§ **What to work on**: Copy the records below exactly, leaving out any pictures.

= = = = =

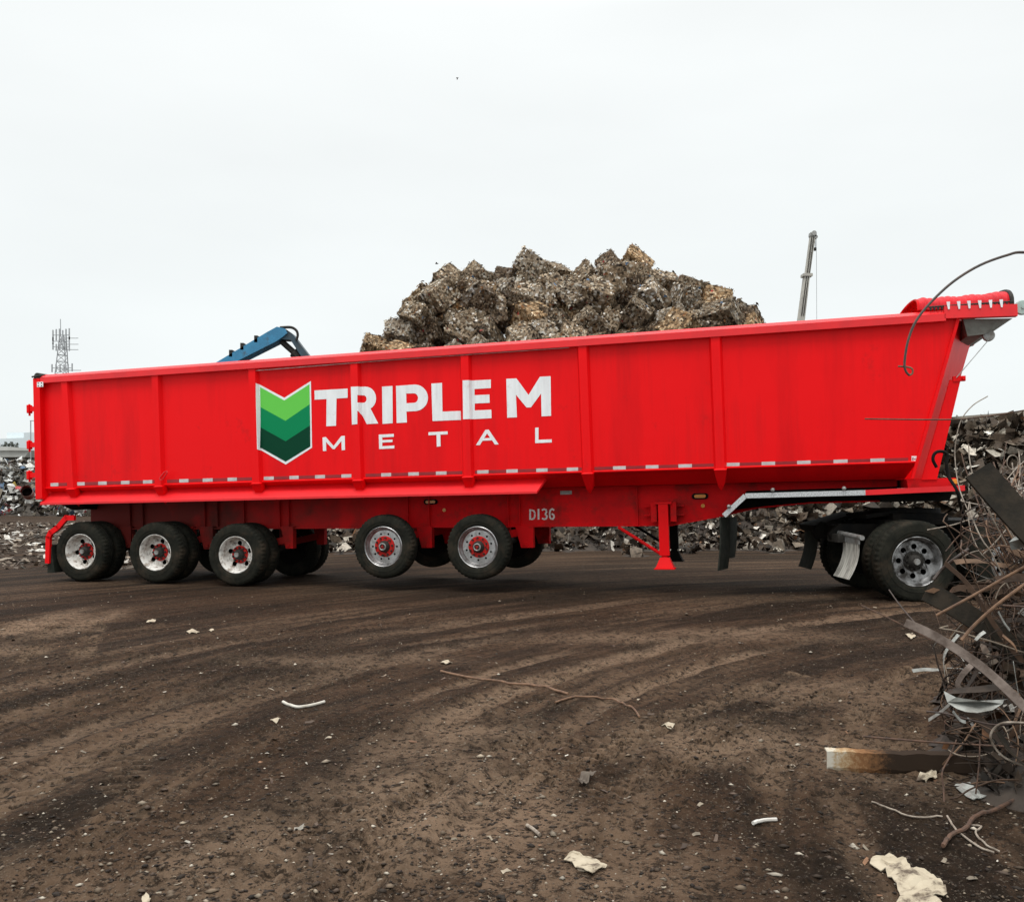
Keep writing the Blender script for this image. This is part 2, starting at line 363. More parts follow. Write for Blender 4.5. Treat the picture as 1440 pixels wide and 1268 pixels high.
def gmix(a, col, fac, k=1.0):
    x = n('ShaderNodeMix'); x.data_type = 'RGBA'
    if isinstance(a, tuple): x.inputs[6].default_value = (*a, 1)
    else: l(a, x.inputs[6])
    x.inputs[7].default_value = (*col, 1)
    if k != 1.0:
        mm = n('ShaderNodeMath'); mm.operation = 'MULTIPLY'; mm.inputs[1].default_value = k; l(fac, mm.inputs[0]); fac = mm.outputs[0]
    l(fac, x.inputs[0]); return x.outputs[2]
big = gnoise(tcn.outputs['Object'], 0.36, (1, 1, 1), 5, 0.6, 0.42, 0.60)
pat = gnoise(at_.outputs['Vector'], 1.0, (0.85, 0.26, 1), 6, 0.62, 0.50, 0.60)
swp = gnoise(at_.outputs['Vector'], 1.0, (1.9, 0.22, 1), 6, 0.62, 0.46, 0.57)
sw2 = gnoise(at_.outputs['Vector'], 1.0, (6.5, 0.55, 1), 6, 0.62, 0.47, 0.60)
fin = gnoise(tcn.outputs['Object'], 5.0, (1, 1, 1), 9, 0.75, 0.44, 0.58)
spk = gnoise(tcn.outputs['Object'], 55.0, (1, 1, 1), 4, 0.7, 0.59, 0.64)
spd = gnoise(tcn.outputs['Object'], 17.0, (1, 1, 1), 8, 0.8, 0.50, 0.57)
c = gmix((0.046, 0.0258, 0.0148), (0.076, 0.0455, 0.0275), big)
c = gmix(c, (0.115, 0.0735, 0.0465), pat, 0.7)
c = gmix(c, (0.013, 0.0085, 0.0054), swp, 0.92)
c = gmix(c, (0.014, 0.0090, 0.0056), sw2, 0.7)
pa = n('ShaderNodeAttribute'); pa.attribute_name = 'packed_tread_shade'
pn = gnoise(tcn.outputs['Object'], 3.0, (1, 1, 1), 9, 0.75, 0.32, 0.52)
pm = n('ShaderNodeMath'); pm.operation = 'MULTIPLY'; l(pa.outputs['Fac'], pm.inputs[0]); l(pn, pm.inputs[1])
c = gmix(c, (0.060, 0.0360, 0.0225), fin, 0.30)
c = gmix(c, (0.215, 0.144, 0.095), pm.outputs[0], 0.95)
c = gmix(c, (0.012, 0.0080, 0.0052), spd, 0.85)
c = gmix(c, (0.21, 0.175, 0.135), spk, 0.45)
l(c, p.inputs['Base Color'])
p.inputs['Roughness'].default_value = 0.85; p.inputs['Specular IOR Level'].default_value = 0.08
bnz = n('ShaderNodeTexNoise'); bnz.inputs['Scale'].default_value = 34; bnz.inputs['Detail'].default_value = 9; bnz.inputs['Roughness'].default_value = 0.75; l(tcn.outputs['Object'], bnz.inputs[0])
bn = n('ShaderNodeBump'); bn.inputs['Strength'].default_value = 0.9; bn.inputs['Distance'].default_value = 0.03; l(bnz.outputs['Fac'], bn.inputs['Height']); l(bn.outputs[0], p.inputs['Normal'])
ground.data.materials.append(m)

# ------------------------------------------------------------------ many small loose pieces in one mesh (for stuff only)
def scatter_mesh(name, pos, tang, nrm, length, width, bend, cols, material):
    """bent, ragged flakes: 2x3 vertices each"""
    k = len(pos); bi = np.cross(nrm, tang)
    V = np.empty((k, 6, 3)); idx = 0
    for a_, u in enumerate((-.5, 0, .5)):
        for v in (-.5, .5):
            jl = 1 + rng.uniform(-.35, .35, (k, 1)); jw = 1 + rng.uniform(-.45, .45, (k, 1))
            V[:, idx] = pos + tang * (u * length[:, None] * jl) + bi * (v * width[:, None] * jw) + nrm * ((bend * length)[:, None] * (0.5 if u == 0 else rng.uniform(-.5, .3, (k, 1))))
            idx += 1
    base = (np.arange(k) * 6)[:, None]
    F = np.concatenate([base + np.array([[0, 1, 3, 2]]), base + np.array([[2, 3, 5, 4]])], 1).reshape(-1, 4)
    me = bpy.data.meshes.new(name)
    me.vertices.add(k * 6); me.vertices.foreach_set('co', V.astype(np.float32).ravel())
    me.loops.add(F.size); me.loops.foreach_set('vertex_index', F.ravel().astype(np.int32))
    me.polygons.add(len(F)); me.polygons.foreach_set('loop_start', (np.arange(len(F)) * 4).astype(np.int32))
    me.update(calc_edges=True)
    a = me.attributes.new('tint', 'FLOAT_COLOR', 'FACE')
    c4 = np.ones((k, 2, 4), np.float32); c4[:, :, :3] = cols[:, None, :]; a.data.foreach_set('color', c4.ravel())
    me.materials.append(material)
    o = bpy.data.objects.new(name, me); COL.objects.link(o); return o
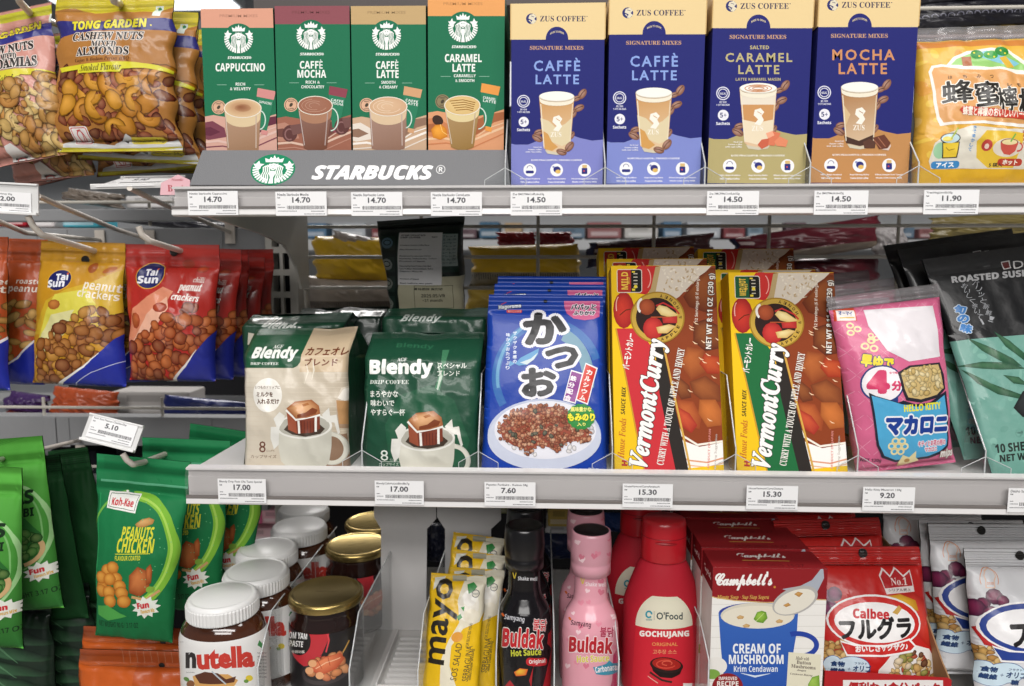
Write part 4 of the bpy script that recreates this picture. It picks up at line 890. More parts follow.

= = = = =

§ **Solution**:
Keep writing the Blender script for this image. This is part 2, starting at line 363. More parts follow. Write for Blender 4.5. Treat the picture as 1440 pixels wide and 1268 pixels high.
def gmix(a, col, fac, k=1.0):
    x = n('ShaderNodeMix'); x.data_type = 'RGBA'
    if isinstance(a, tuple): x.inputs[6].default_value = (*a, 1)
    else: l(a, x.inputs[6])
    x.inputs[7].default_value = (*col, 1)
    if k != 1.0:
        mm = n('ShaderNodeMath'); mm.operation = 'MULTIPLY'; mm.inputs[1].default_value = k; l(fac, mm.inputs[0]); fac = mm.outputs[0]
    l(fac, x.inputs[0]); return x.outputs[2]
big = gnoise(tcn.outputs['Object'], 0.36, (1, 1, 1), 5, 0.6, 0.42, 0.60)
pat = gnoise(at_.outputs['Vector'], 1.0, (0.85, 0.26, 1), 6, 0.62, 0.50, 0.60)
swp = gnoise(at_.outputs['Vector'], 1.0, (1.9, 0.22, 1), 6, 0.62, 0.46, 0.57)
sw2 = gnoise(at_.outputs['Vector'], 1.0, (6.5, 0.55, 1), 6, 0.62, 0.47, 0.60)
fin = gnoise(tcn.outputs['Object'], 5.0, (1, 1, 1), 9, 0.75, 0.44, 0.58)
spk = gnoise(tcn.outputs['Object'], 55.0, (1, 1, 1), 4, 0.7, 0.59, 0.64)
spd = gnoise(tcn.outputs['Object'], 17.0, (1, 1, 1), 8, 0.8, 0.50, 0.57)
c = gmix((0.046, 0.0258, 0.0148), (0.076, 0.0455, 0.0275), big)
c = gmix(c, (0.115, 0.0735, 0.0465), pat, 0.7)
c = gmix(c, (0.013, 0.0085, 0.0054), swp, 0.92)
c = gmix(c, (0.014, 0.0090, 0.0056), sw2, 0.7)
pa = n('ShaderNodeAttribute'); pa.attribute_name = 'packed_tread_shade'
pn = gnoise(tcn.outputs['Object'], 3.0, (1, 1, 1), 9, 0.75, 0.32, 0.52)
pm = n('ShaderNodeMath'); pm.operation = 'MULTIPLY'; l(pa.outputs['Fac'], pm.inputs[0]); l(pn, pm.inputs[1])
c = gmix(c, (0.060, 0.0360, 0.0225), fin, 0.30)
c = gmix(c, (0.215, 0.144, 0.095), pm.outputs[0], 0.95)
c = gmix(c, (0.012, 0.0080, 0.0052), spd, 0.85)
c = gmix(c, (0.21, 0.175, 0.135), spk, 0.45)
l(c, p.inputs['Base Color'])
p.inputs['Roughness'].default_value = 0.85; p.inputs['Specular IOR Level'].default_value = 0.08
bnz = n('ShaderNodeTexNoise'); bnz.inputs['Scale'].default_value = 34; bnz.inputs['Detail'].default_value = 9; bnz.inputs['Roughness'].default_value = 0.75; l(tcn.outputs['Object'], bnz.inputs[0])
bn = n('ShaderNodeBump'); bn.inputs['Strength'].default_value = 0.9; bn.inputs['Distance'].default_value = 0.03; l(bnz.outputs['Fac'], bn.inputs['Height']); l(bn.outputs[0], p.inputs['Normal'])
ground.data.materials.append(m)

# ------------------------------------------------------------------ many small loose pieces in one mesh (for stuff only)
def scatter_mesh(name, pos, tang, nrm, length, width, bend, cols, material):
    """bent, ragged flakes: 2x3 vertices each"""
    k = len(pos); bi = np.cross(nrm, tang)
    V = np.empty((k, 6, 3)); idx = 0
    for a_, u in enumerate((-.5, 0, .5)):
        for v in (-.5, .5):
            jl = 1 + rng.uniform(-.35, .35, (k, 1)); jw = 1 + rng.uniform(-.45, .45, (k, 1))
            V[:, idx] = pos + tang * (u * length[:, None] * jl) + bi * (v * width[:, None] * jw) + nrm * ((bend * length)[:, None] * (0.5 if u == 0 else rng.uniform(-.5, .3, (k, 1))))
            idx += 1
    base = (np.arange(k) * 6)[:, None]
    F = np.concatenate([base + np.array([[0, 1, 3, 2]]), base + np.array([[2, 3, 5, 4]])], 1).reshape(-1, 4)
    me = bpy.data.meshes.new(name)
    me.vertices.add(k * 6); me.vertices.foreach_set('co', V.astype(np.float32).ravel())
    me.loops.add(F.size); me.loops.foreach_set('vertex_index', F.ravel().astype(np.int32))
    me.polygons.add(len(F)); me.polygons.foreach_set('loop_start', (np.arange(len(F)) * 4).astype(np.int32))
    me.update(calc_edges=True)
    a = me.attributes.new('tint', 'FLOAT_COLOR', 'FACE')
    c4 = np.ones((k, 2, 4), np.float32); c4[:, :, :3] = cols[:, None, :]; a.data.foreach_set('color', c4.ravel())
    me.materials.append(material)
    o = bpy.data.objects.new(name, me); COL.objects.link(o); return o
Write part 4 of the bpy script that recreates this picture. It picks up at line 890. More parts follow.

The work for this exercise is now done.